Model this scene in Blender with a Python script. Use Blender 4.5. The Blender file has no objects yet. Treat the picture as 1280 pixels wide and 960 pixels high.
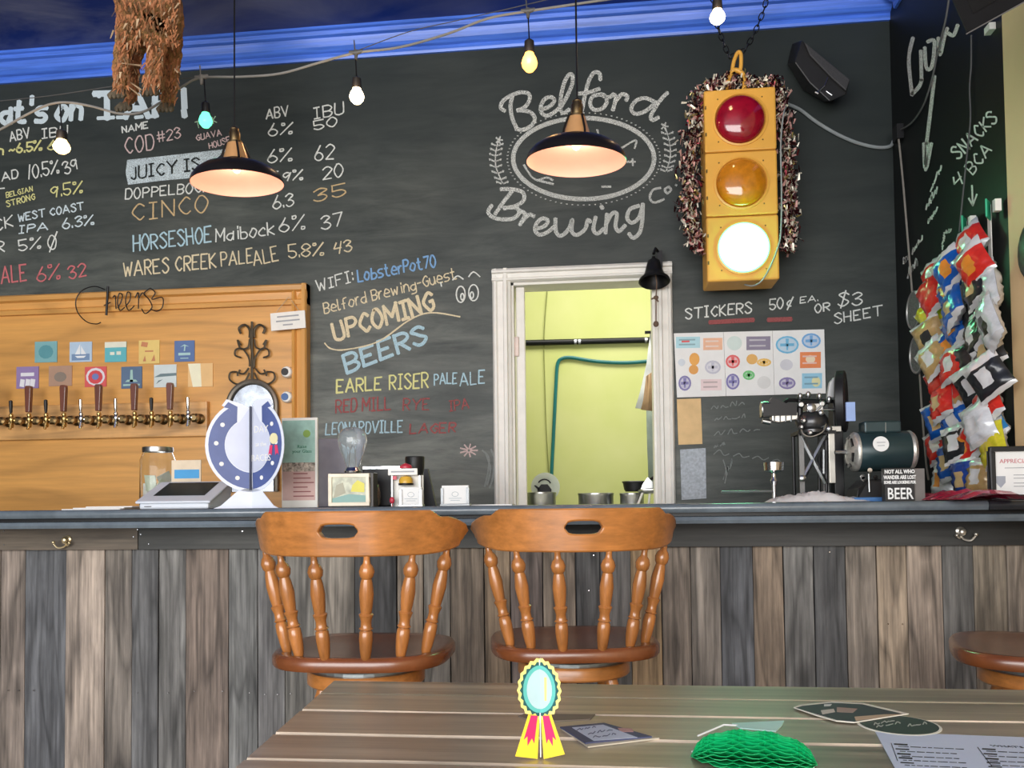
import bpy, bmesh, math, random
from mathutils import Vector, Matrix
random.seed(7)
C = bpy.context.scene.collection
SC = bpy.context.scene
rad = math.radians
# ---------------------------------------------------------------- camera
FPX, PY, CAMZ = 1050.0, 592.8, 1.085
YAW, PITCH, ROLL = rad(6.4), rad(2.0), rad(0.62)
cd = bpy.data.cameras.new('camera'); cam = bpy.data.objects.new('camera', cd); C.objects.link(cam)
cd.sensor_width = 36; cd.lens = 36*FPX/1280; cd.shift_y = (PY-480)/1280; cd.clip_start = .05
RC = Matrix.Rotation(YAW, 3, 'Z') @ Matrix.Rotation(math.pi/2+PITCH, 3, 'X') @ Matrix.Rotation(-ROLL, 3, 'Z')
CO = Vector((0, 0, CAMZ))
cam.matrix_world = Matrix.Translation(CO) @ RC.to_4x4()
SC.camera = cam
SC.view_settings.view_transform = 'Standard'; SC.view_settings.look = 'None'
SC.view_settings.gamma = 1; SC.view_settings.exposure = 0.82; SC.view_settings.use_curve_mapping = False
# ---------------------------------------------------------------- daylight
w = bpy.data.worlds.new('World'); SC.world = w; w.use_nodes = True
w.node_tree.nodes['Background'].inputs[0].default_value = (.90, .94, 1, 1)
w.node_tree.nodes['Background'].inputs[1].default_value = .9
def area(name, loc, rot, sx, sy, e, col=(1, 1, 1)):
    l = bpy.data.lights.new(name, 'AREA'); l.shape = 'RECTANGLE'; l.size = sx; l.size_y = sy; l.energy = e; l.color = col
    o = bpy.data.objects.new(name, l); C.objects.link(o); o.location = loc; o.rotation_euler = rot; return o
area('shopfront_daylight', (-1.2, -2.9, 1.75), (rad(90), 0, 0), 6.0, 2.4, 190, (1, .985, .96))
area('kitchen_light', (.1, 4.75, 3.05), (0, 0, 0), 1.6, .8, 26, (1, .97, .9))
def point(name, loc, e, col, r=.03):
    l = bpy.data.lights.new(name, 'POINT'); l.energy = e; l.color = col; l.shadow_soft_size = r
    o = bpy.data.objects.new(name, l); C.objects.link(o); o.location = loc; return o
# ---------------------------------------------------------------- pixel -> world on a real plane
def ray(px, py): return (RC @ Vector(((px-640)/FPX, (PY-py)/FPX, -1)))
def aY(px, py, Y): d = ray(px, py); return CO + d*(Y/d.y)
def aX(px, py, X): d = ray(px, py); return CO + d*(X/d.x)
def aZ(px, py, Z): d = ray(px, py); return CO + d*((Z-CAMZ)/d.z)
# ---------------------------------------------------------------- materials
class NT:
    def __init__(s, name):
        s.m = bpy.data.materials.new(name); s.m.use_nodes = True; s.t = s.m.node_tree; s.n = s.t.nodes
        s.b = s.n['Principled BSDF']
    def N(s, ty, **k):
        n = s.n.new(ty)
        for a, b in k.items(): setattr(n, a, b)
        return n
    def L(s, a, b): s.t.links.new(a, b)
    def coord(s, scale=(1, 1, 1), gen=False):
        tc = s.N('ShaderNodeTexCoord'); mp = s.N('ShaderNodeMapping'); mp.inputs['Scale'].default_value = scale
        s.L(tc.outputs['Object'], mp.inputs[0]); return mp.outputs[0]
    def noise(s, co, scale=1, detail=4, rough=.6, w=True, dist=0):
        n = s.N('ShaderNodeTexNoise', noise_dimensions='4D'); s.L(co, n.inputs['Vector'])
        n.inputs['Scale'].default_value = scale; n.inputs['Detail'].default_value = detail; n.inputs['Roughness'].default_value = rough
        n.inputs['Distortion'].default_value = dist
        if w:
            oi = s.N('ShaderNodeObjectInfo'); mu = s.N('ShaderNodeMath', operation='MULTIPLY'); mu.inputs[1].default_value = 57
            s.L(oi.outputs['Random'], mu.inputs[0]); s.L(mu.outputs[0], n.inputs['W'])
        return n.outputs[0]
    def rng(s, v, a, b, c, d):
        n = s.N('ShaderNodeMapRange'); s.L(v, n.inputs[0])
        for i, x in zip((1, 2, 3, 4), (a, b, c, d)): n.inputs[i].default_value = x
        return n.outputs[0]
    def mix(s, f, a, b, ty='MIX'):
        n = s.N('ShaderNodeMix', data_type='RGBA', blend_type=ty)
        for i, x in ((0, f), (6, a), (7, b)):
            if isinstance(x, (int, float)): n.inputs[i].default_value = x
            elif isinstance(x, tuple): n.inputs[i].default_value = (*x[:3], 1)
            else: s.L(x, n.inputs[i])
        return n.outputs[2]
    def mul(s, col, v):   # colour times scalar socket
        n = s.N('ShaderNodeVectorMath', operation='SCALE')
        if isinstance(col, tuple): n.inputs[0].default_value = col[:3]
        else: s.L(col, n.inputs[0])
        s.L(v, n.inputs['Scale']); return n.outputs[0]
    def base(s, c): s.L(c, s.b.inputs['Base Color'])
    def bump(s, h, st=.3, d=.002):
        n = s.N('ShaderNodeBump'); n.inputs['Strength'].default_value = st; n.inputs['Distance'].default_value = d
        s.L(h, n.inputs['Height']); s.L(n.outputs[0], s.b.inputs['Normal'])
    def P(s, rough=.5, metal=0., spec=.5, **k):
        s.b.inputs['Roughness'].default_value = rough; s.b.inputs['Metallic'].default_value = metal
        s.b.inputs['Specular IOR Level'].default_value = spec
        for a, v in k.items(): s.b.inputs[a.replace('_', ' ')].default_value = v
        return s.m
MC = {}
def mat(name, col=None, rough=.5, metal=0., var=.12, vs=14, emi=None, es=0, bump=0, trans=0, spec=.5, alpha=None, ior=1.45, coat=0):
    """simple procedural material; col None takes the object's own colour"""
    if name in MC: return MC[name]
    t = NT(name); co = t.coord(); n = t.noise(co, vs, 4)
    f = t.rng(n, .3, .7, 1-var, 1+var)
    if col is None:
        oi = t.N('ShaderNodeObjectInfo'); t.base(t.mul(oi.outputs['Color'], f))
    else: t.base(t.mul(col, f))
    t.P(rough, metal, spec)
    t.b.inputs['Transmission Weight'].default_value = trans; t.b.inputs['IOR'].default_value = ior
    t.b.inputs['Coat Weight'].default_value = coat
    if emi: t.b.inputs['Emission Color'].default_value = (*emi, 1); t.b.inputs['Emission Strength'].default_value = es
    if bump: t.bump(n, bump)
    if alpha is not None: t.b.inputs['Alpha'].default_value = alpha
    MC[name] = t.m; return t.m
def wood(name, col=None, scale=(45, 45, 2), rough=.6, amt=.35, blotch=.3, tint=(.5, .6, .75), tamt=.0, bump=.4, coat=0, bscale=(9, 9, 2.2), rings=0, rscale=(3, 3, .6), ringcol=.6, knots=None):
    if name in MC: return MC[name]
    t = NT(name)
    g = t.noise(t.coord(scale), 1, 6, .65); b = t.noise(t.coord(bscale), 1, 3, .6)
    f = t.rng(g, .3, .7, 1-amt, 1+amt); f2 = t.rng(b, .25, .75, 1-blotch, 1+blotch)
    if col is None:
        oi = t.N('ShaderNodeObjectInfo'); c = oi.outputs['Color']
    else:
        c = t.N('ShaderNodeRGB').outputs[0]; c.default_value = (*col, 1)
    if tamt:
        b2 = t.noise(t.coord(tuple(x*1.3 for x in bscale)), 1.1, 4, .6, dist=.6)
        c = t.mix(t.rng(b2, .42, .68, 0, tamt), c, tint, 'MULTIPLY')
    c = t.mul(t.mul(c, f), f2)
    if rings:
        r = t.noise(t.coord(rscale), 1, 1.5, .45); m = t.N('ShaderNodeMath', operation='MULTIPLY'); m.inputs[1].default_value = rings; t.L(r, m.inputs[0])
        pp = t.N('ShaderNodeMath', operation='PINGPONG'); pp.inputs[1].default_value = 1; t.L(m.outputs[0], pp.inputs[0])
        c = t.mul(c, t.rng(pp.outputs[0], 0, .35, ringcol, 1))
    if knots:
        vo = t.N('ShaderNodeTexVoronoi', voronoi_dimensions='4D'); t.L(t.coord(knots), vo.inputs['Vector']); vo.inputs['Scale'].default_value = 1
        oi2 = t.N('ShaderNodeObjectInfo'); mk = t.N('ShaderNodeMath', operation='MULTIPLY'); mk.inputs[1].default_value = 91; t.L(oi2.outputs['Random'], mk.inputs[0]); t.L(mk.outputs[0], vo.inputs['W'])
        c = t.mul(c, t.rng(vo.outputs['Distance'], .10, .30, .35, 1))
    t.base(c); t.bump(g, bump, .0015); t.P(rough); t.b.inputs['Coat Weight'].default_value = coat; t.b.inputs['Coat Roughness'].default_value = .36 if name == 'table_board' else .25
    MC[name] = t.m; return t.m
def chalk(name, col, dens=.5):
    if name in MC: return MC[name]
    t = NT(name); n = t.noise(t.coord(), 330, 2, .8, w=False); a = t.rng(n, .5-dens*.35, .5-dens*.35+.22, .0, 1)
    t.base(t.mul(col, t.rng(n, .3, .7, .8, 1.15))); t.L(a, t.b.inputs['Alpha']); t.P(.95, 0, .1)
    MC[name] = t.m; return t.m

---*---

## EXERCISE TASK
Identify every line holding the word "objects" and copy it out.

## RESPONSE BELOW
Model this scene in Blender with a Python script. Use Blender 4.5. The Blender file has no objects yet. Treat the picture as 1280 pixels wide and 960 pixels high.
cd = bpy.data.cameras.new('camera'); cam = bpy.data.objects.new('camera', cd); C.objects.link(cam)
    o = bpy.data.objects.new(name, l); C.objects.link(o); o.location = loc; o.rotation_euler = rot; return o
    o = bpy.data.objects.new(name, l); C.objects.link(o); o.location = loc; return o